When the park was originally built, skateboarding was in its infancy, just starting to spread beyond the regions of Southern California where it was first popularized. Knowledge of what made a good park was scant, resulting in a design that didn’t accommodate the needs of skaters. “It’s challenging to get a flow, and there aren’t really features that connect,” Starnes said.

“The way it’s poured makes it dangerous, the bowl is dangerous, the trees drop their leaves, and you have to clean it up with a broom to skate there,” Davis skateboarder Luke Turner said, “It’s just not that fun, and more effort than it’s worth.”

In 2023, Davis Parks and Community Services realized that an overhaul would serve not only the skating community but the City of Davis more broadly. 

“[We] identified a need for additional recreational activities/spaces for… teens and early twenty somethings,” Melody Eldridge, Senior Civil Engineer and project manager, told The Dirt. The skate park, presently underutilized, seemed like a perfect way to fill that gap. 

Skateboarding has increased steadily in popularity since the 90s, and with its recent addition to the Olympic roster, that trend is likely to continue. A good skate park would accommodate that growing demand and, Starnes believes, could even become a pull factor for prospective UC Davis students.

Makes sense when you look at who’s winning those new Olympic Medals. At the Paris Olympics, the bronze medal for skateboarding went to Nyjah Huston. He grew up in Davis, graduated from Davis Senior High.

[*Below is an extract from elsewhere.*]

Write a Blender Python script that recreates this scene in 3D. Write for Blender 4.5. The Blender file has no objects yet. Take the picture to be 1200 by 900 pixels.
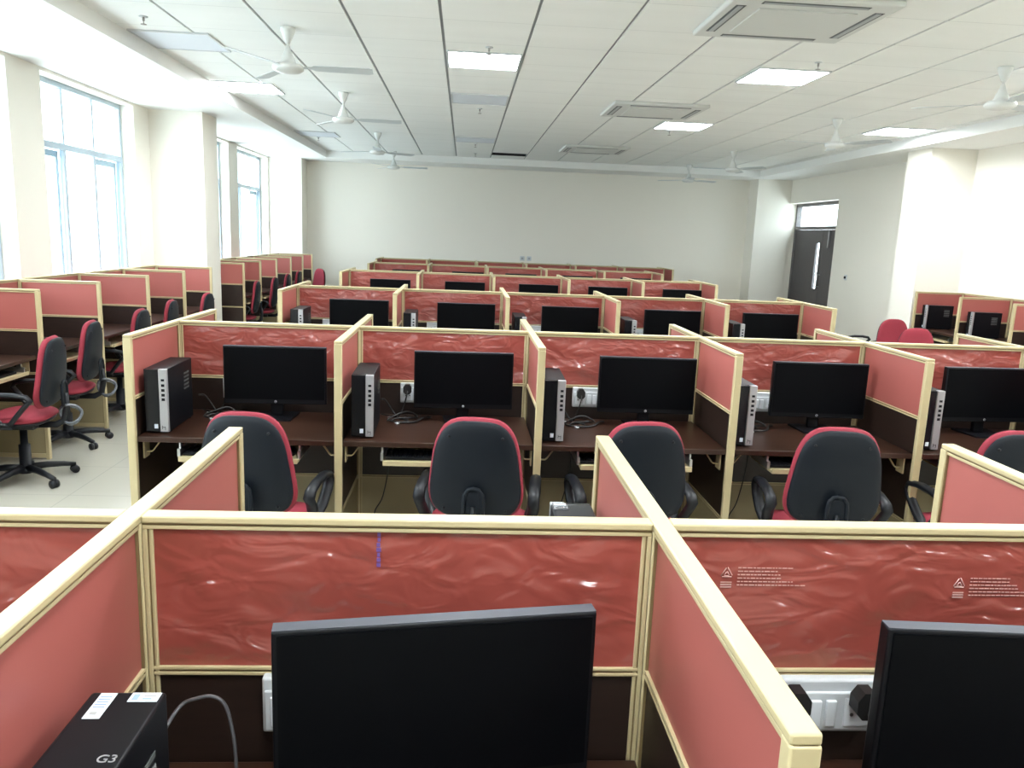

“That’s really where it started for me,” Huston said after his win in Paris. “That little Davis not-so-good skate park.”

The City started the process by sending a public invitation to skatepark-specific design-build firms. Three companies responded. Their proposals were reviewed based on a range of criteria, including skatepark design philosophy and experience designing and building similar projects. Ultimately, Grindline Skateparks was selected. 

“The skate park can’t get messed up because Grindline doesn’t build bad skateparks,” Turner said, “they’re skater-run, and really well respected.”

Grindline completed their first community outreach event last month. Sixty skaters of all ages had the opportunity to offer input on what they’d want out of a new park.

“We have received lots of requests for bowls, mini ramps, and improved flow in general,” Eldridge said. If the $1.1 million budget allows, Eldridge said the City also hopes to install improved lighting so skaters can ‘beat the heat’ during the spring and summer months. Conceptual designs will be drawn up with community input in mind, and another meeting, tentatively scheduled for July, will give people a chance to review and comment before anything is finalized.

“After that, Grindline prepares construction drawings. We hope to begin demolition this fall and have the new skatepark open in Summer 2026,” Eldridge said.

Turner has high hopes for what the new skate park will mean for skaters in Davis. He hopes that the skate park will act as a hub, bringing skaters of all skill levels, from all over the place, together. 

“I think it’s gonna be a really popular spot. It’ll bring a lot more skate energy to Davis,” he said. “It’s a little sleepy right now.”

Starnes agrees.

“If I see someone do a kickflip, we both know how long it took to get that trick,” he told The Dirt. “Skateboarding gives you a shared language to connect with anyone, anywhere. It teaches grit, determination, and acceptance.”